Comentario
Mientras tanto, el Gran Capitán sacaba sus propias conclusiones sobre esa primera campaña napolitana, llena de éxitos, pero no tantos como él hubiera deseado. En las tierras de Calabria tomó una serie de decisiones que transformarían para siempre el orden táctico y la moral de combate del ejército español, dando lugar a las famosas "coronelías", una forma de organizar las columnas al mando de un coronel, que sería el punto de partida de los futuros tercios, la mejor tropa de infantería de todos los tiempos. La profesionalización que acompañó a estas medidas tácticas no pasó desapercibida para nadie. El rey Fernando receló de sus decisiones, al cargar sobre el erario público un elevado gasto en temas militares; mientras que el papa Alejandro VI reconoció al hombre que podía ayudarle a organizar Italia.
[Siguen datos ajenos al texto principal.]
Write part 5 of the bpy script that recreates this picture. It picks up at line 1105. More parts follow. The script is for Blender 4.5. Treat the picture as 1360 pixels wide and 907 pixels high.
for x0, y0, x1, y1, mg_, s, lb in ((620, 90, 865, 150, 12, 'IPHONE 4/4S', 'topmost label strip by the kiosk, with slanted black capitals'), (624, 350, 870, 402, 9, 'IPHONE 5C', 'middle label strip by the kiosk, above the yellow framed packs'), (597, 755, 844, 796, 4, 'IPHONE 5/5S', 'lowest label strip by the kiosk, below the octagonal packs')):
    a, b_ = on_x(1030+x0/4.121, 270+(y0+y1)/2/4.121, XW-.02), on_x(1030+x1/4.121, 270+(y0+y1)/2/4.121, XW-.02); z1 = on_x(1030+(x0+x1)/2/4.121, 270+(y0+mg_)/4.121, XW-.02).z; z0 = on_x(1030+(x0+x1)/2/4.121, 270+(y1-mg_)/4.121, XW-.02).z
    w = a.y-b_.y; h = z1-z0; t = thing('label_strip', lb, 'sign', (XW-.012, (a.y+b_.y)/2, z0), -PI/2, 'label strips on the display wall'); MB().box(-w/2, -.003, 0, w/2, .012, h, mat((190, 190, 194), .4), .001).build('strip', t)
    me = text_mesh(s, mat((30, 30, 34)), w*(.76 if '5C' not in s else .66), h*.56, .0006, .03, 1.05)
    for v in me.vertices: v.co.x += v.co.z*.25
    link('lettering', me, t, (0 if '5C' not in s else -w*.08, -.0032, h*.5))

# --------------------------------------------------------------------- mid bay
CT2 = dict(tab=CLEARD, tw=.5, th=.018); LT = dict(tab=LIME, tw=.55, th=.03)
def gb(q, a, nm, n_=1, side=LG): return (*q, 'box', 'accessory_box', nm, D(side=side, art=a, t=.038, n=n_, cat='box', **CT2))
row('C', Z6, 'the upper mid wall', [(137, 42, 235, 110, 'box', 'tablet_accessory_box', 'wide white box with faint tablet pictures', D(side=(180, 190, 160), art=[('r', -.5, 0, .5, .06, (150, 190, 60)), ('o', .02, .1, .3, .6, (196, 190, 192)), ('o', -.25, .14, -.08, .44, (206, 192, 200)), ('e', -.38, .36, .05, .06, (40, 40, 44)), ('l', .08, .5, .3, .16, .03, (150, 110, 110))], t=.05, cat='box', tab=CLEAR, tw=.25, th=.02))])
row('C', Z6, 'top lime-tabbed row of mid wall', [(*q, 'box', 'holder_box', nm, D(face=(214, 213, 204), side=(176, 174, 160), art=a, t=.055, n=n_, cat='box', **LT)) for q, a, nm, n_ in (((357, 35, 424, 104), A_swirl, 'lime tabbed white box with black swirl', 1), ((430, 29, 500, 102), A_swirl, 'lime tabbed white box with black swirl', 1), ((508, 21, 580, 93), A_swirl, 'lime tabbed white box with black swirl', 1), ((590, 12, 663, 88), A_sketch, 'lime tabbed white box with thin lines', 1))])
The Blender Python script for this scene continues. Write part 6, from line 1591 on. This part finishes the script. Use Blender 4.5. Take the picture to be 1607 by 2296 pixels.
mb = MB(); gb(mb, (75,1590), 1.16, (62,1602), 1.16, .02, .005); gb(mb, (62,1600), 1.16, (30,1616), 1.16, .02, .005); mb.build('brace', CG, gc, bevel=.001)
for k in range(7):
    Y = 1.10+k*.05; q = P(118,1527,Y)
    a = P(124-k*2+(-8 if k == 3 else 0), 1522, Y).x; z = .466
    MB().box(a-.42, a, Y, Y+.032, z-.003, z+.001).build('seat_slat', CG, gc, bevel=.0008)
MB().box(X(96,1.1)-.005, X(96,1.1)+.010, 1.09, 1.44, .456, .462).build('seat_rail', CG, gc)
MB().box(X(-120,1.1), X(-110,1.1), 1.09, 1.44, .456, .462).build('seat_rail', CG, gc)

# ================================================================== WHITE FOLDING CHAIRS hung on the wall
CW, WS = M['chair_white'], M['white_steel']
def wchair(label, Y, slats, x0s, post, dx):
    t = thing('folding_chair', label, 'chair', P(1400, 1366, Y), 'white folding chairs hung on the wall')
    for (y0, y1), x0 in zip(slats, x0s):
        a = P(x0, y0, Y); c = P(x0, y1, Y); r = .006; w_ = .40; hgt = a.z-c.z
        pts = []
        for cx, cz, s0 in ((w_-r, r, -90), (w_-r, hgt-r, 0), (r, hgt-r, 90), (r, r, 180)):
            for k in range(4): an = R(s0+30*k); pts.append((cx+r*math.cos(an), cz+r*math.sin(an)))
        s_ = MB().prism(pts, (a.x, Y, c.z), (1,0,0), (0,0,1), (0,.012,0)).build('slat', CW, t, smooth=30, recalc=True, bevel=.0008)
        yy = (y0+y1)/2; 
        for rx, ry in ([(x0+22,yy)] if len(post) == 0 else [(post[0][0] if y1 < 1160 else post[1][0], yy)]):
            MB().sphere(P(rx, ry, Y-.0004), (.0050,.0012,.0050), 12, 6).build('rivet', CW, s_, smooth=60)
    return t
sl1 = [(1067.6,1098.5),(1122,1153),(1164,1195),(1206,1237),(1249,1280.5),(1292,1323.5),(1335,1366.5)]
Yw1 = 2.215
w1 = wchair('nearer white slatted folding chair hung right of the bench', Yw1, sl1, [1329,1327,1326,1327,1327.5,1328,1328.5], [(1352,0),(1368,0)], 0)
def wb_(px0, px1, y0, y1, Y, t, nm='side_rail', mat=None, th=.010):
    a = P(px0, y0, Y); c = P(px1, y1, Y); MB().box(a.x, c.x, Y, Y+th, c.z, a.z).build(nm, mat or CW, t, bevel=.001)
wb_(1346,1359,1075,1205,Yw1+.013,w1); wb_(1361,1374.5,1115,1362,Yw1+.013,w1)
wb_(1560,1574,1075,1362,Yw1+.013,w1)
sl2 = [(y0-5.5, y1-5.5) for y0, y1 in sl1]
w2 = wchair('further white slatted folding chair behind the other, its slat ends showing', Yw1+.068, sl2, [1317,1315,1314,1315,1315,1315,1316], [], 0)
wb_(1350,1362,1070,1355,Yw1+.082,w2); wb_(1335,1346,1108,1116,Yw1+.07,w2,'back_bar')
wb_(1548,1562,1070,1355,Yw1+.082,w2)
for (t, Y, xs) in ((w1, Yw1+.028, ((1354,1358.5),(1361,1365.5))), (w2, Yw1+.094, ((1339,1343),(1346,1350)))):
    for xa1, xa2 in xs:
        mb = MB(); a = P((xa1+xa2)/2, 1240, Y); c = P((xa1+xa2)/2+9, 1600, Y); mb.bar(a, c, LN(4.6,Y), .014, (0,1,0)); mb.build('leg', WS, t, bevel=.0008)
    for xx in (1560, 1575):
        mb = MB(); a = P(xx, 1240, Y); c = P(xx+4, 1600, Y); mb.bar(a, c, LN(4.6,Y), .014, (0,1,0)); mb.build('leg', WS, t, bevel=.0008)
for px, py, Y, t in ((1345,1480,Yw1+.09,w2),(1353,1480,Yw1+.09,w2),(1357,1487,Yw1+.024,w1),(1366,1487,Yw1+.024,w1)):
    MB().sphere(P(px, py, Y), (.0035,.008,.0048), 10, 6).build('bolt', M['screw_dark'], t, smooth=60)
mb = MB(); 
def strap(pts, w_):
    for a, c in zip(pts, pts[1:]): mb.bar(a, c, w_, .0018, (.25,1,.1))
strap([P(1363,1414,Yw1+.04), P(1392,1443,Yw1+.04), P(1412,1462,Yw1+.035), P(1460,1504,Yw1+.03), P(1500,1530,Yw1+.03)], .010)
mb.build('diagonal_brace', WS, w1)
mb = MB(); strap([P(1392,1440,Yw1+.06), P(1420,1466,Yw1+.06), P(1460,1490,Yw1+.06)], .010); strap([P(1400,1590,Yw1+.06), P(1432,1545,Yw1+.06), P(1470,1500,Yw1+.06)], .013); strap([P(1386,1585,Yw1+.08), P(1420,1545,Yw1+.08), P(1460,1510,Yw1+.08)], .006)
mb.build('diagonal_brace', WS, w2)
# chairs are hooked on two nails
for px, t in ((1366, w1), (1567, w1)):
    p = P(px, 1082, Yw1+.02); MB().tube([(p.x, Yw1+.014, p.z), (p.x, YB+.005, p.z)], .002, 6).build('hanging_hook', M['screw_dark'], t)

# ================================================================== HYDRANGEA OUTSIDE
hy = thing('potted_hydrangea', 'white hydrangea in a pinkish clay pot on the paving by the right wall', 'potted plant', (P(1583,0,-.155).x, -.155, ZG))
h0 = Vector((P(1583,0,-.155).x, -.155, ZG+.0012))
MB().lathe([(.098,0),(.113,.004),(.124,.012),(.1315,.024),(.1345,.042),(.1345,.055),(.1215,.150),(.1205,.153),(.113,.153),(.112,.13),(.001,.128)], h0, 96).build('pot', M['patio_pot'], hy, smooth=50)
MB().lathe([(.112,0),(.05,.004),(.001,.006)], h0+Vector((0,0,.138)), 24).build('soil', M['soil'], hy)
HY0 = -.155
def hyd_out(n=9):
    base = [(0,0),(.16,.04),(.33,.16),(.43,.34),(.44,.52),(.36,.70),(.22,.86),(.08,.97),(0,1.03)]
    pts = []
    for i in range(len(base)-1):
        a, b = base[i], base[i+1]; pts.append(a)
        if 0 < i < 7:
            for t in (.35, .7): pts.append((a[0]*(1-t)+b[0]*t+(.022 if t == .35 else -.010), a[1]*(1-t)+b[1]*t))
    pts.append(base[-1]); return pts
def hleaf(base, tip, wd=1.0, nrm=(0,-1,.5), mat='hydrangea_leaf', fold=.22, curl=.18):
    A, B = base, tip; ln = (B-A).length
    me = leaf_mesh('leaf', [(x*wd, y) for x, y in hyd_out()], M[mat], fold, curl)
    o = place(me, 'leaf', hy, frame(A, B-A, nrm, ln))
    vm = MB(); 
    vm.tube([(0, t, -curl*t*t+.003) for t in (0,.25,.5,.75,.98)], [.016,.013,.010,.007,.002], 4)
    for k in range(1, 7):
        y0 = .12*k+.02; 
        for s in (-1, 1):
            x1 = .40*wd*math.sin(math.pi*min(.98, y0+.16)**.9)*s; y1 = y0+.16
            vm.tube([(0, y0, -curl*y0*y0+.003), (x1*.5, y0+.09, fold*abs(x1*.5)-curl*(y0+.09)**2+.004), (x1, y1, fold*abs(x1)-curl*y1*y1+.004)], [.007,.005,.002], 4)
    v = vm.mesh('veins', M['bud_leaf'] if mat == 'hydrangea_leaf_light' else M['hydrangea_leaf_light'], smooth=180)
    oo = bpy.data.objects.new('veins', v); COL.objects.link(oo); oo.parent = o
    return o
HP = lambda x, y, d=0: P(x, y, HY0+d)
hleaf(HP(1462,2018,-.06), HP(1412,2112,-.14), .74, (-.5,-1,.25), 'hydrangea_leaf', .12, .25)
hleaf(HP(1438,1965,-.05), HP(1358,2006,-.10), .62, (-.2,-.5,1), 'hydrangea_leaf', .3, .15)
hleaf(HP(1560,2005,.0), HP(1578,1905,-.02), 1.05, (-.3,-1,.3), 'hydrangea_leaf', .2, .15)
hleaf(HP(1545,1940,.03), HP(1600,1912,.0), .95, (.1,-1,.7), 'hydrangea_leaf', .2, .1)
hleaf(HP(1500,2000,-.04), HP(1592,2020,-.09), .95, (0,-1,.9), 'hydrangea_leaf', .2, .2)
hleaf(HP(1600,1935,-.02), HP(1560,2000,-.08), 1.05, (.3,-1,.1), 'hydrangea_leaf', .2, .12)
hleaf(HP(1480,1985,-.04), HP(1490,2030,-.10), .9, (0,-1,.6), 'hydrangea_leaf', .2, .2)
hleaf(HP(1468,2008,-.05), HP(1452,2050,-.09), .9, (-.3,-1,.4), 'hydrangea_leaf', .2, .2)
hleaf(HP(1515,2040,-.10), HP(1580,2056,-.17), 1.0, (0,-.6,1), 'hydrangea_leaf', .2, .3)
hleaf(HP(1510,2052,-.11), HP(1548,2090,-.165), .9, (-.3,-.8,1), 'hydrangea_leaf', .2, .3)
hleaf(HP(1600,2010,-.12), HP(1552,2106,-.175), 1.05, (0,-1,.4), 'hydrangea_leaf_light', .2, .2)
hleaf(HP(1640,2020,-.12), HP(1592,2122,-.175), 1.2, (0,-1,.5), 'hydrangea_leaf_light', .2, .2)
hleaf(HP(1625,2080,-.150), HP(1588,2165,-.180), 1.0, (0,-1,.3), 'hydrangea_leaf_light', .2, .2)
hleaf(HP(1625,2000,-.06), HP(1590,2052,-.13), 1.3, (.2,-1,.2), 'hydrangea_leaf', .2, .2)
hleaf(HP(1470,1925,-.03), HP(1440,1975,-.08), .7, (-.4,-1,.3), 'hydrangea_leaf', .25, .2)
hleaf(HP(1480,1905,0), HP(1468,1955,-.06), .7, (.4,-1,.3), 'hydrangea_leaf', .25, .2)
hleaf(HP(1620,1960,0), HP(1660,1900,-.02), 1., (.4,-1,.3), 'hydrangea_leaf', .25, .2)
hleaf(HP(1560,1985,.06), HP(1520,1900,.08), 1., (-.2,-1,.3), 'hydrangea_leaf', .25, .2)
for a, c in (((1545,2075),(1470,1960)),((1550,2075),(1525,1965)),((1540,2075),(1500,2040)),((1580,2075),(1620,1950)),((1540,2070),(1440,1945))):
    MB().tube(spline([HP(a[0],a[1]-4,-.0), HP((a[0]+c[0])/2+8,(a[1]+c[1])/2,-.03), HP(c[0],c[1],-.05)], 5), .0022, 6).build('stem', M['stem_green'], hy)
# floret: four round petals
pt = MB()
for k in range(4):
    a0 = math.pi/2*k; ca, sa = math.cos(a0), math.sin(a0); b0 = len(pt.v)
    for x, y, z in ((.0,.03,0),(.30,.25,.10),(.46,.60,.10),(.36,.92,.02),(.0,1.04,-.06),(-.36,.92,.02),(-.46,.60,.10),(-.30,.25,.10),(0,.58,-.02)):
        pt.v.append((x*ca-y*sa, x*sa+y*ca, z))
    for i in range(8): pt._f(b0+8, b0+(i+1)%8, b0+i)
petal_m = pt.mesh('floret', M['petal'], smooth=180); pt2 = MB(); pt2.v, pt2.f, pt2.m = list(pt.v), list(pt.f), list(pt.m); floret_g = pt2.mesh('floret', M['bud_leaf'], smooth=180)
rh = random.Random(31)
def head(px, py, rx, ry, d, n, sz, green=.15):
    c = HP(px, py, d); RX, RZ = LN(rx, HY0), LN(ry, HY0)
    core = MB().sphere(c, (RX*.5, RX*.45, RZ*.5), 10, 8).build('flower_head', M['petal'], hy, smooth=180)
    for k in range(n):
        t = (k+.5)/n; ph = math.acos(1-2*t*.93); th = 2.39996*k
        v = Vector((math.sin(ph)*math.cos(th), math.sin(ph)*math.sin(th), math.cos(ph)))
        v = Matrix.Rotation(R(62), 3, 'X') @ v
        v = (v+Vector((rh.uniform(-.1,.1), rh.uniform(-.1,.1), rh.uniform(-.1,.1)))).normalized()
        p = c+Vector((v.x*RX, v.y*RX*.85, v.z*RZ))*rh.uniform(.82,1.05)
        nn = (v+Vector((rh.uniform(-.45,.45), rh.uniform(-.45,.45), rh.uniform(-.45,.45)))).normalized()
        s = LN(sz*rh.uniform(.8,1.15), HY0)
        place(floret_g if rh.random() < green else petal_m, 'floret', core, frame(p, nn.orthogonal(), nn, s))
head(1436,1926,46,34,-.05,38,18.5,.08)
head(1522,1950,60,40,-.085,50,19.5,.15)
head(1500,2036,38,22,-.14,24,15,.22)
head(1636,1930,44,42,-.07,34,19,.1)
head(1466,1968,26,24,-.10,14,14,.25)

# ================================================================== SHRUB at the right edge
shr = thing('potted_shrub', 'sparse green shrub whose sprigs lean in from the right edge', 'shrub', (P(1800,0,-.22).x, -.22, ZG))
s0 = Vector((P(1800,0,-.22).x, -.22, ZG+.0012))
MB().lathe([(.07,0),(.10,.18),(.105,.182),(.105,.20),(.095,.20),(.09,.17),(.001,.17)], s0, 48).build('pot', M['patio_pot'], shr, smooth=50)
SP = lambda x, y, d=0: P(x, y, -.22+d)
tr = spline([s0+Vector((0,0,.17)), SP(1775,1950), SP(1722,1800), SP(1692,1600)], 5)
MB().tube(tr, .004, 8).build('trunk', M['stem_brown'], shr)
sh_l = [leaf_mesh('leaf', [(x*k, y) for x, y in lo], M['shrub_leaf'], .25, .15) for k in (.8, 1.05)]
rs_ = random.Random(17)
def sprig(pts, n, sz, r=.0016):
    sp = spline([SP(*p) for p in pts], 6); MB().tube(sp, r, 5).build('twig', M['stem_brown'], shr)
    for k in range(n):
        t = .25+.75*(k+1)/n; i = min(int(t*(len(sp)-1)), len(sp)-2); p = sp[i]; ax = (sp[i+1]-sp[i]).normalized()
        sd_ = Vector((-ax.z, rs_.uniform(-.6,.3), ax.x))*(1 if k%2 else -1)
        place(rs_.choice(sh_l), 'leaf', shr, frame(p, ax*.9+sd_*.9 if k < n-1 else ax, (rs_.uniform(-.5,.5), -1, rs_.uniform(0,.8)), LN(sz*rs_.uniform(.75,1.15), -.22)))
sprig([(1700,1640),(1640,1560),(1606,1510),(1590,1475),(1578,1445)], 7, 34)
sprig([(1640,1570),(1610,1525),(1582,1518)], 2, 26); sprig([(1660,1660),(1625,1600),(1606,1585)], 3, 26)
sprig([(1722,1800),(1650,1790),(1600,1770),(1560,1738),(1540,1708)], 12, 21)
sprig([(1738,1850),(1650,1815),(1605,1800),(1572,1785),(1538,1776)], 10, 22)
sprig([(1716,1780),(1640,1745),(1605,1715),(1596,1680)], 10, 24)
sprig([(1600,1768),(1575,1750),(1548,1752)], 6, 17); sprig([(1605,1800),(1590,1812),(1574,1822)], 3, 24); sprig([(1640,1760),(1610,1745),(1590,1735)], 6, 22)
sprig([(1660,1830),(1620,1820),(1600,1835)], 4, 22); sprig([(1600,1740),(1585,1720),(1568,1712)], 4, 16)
En febrero de 1497, el Papa llamó a Gonzalo a Roma, con el fin de que le ayudase a tomar el castillo de Ostia, una pieza magistral de la defensa militar, en manos de un recio vasco llamado Menoldo Guerra, al servicio del rey de Francia. Por la rapidez y eficacia de su actuación -el castillo se rindió en un par de días- recibió de Alejandro VI la Rosa de Plata y, con ella, el agradecimiento de todo el orbe católico. Gonzalo estaba en la cresta de la ola y nada parecía impedirle disfrutar de las mieles del triunfo. No fue así. Los Reyes Católicos reclamaron su presencia en España y le sometieron a una severa inspección de la Hacienda, llevada a cabo por Morales, que reconoció tras un minuciosa contabilidad que "las cuentas del Gran Capitán" eran correctas y no se habían desviado las más mínimas sumas en beneficio propio o de sus capitanes. Se gastó lo que la campaña requirió. El premio a tan espléndidos servicios fue una especie de dorado exilio en sus propiedades de Granada, donde quizá tuvo la sensación de que el gran mundo había acabado para él. Pero eso fue una impresión equivocada. Al cabo de unos meses, el peligro turco se acrecentó en el Adriático, y Gonzalo fue propuesto por el dogo de Venecia para encabezar una expedición de castigo en la isla de Cefalonia. Gonzalo se resistió a la petición de los Reyes Católicos para que aceptara el encargo. Quería asegurarse el éxito de la campaña, y exigió ser capitán general de las tropas de tierra y al mismo tiempo almirante de la Armada. Su posición le hizo ser exigente, y el éxito ulterior en Cefalonia mostró el acierto de haberle encargado el mando de aquellas tropas que detuvieron a los turcos durante casi un siglo a las puertas del Adriático. Esa misma batalla volvería a librarse setenta años más tarde, con Don Juan de Austria como capitán de la Armada, en el istmo de Lepanto.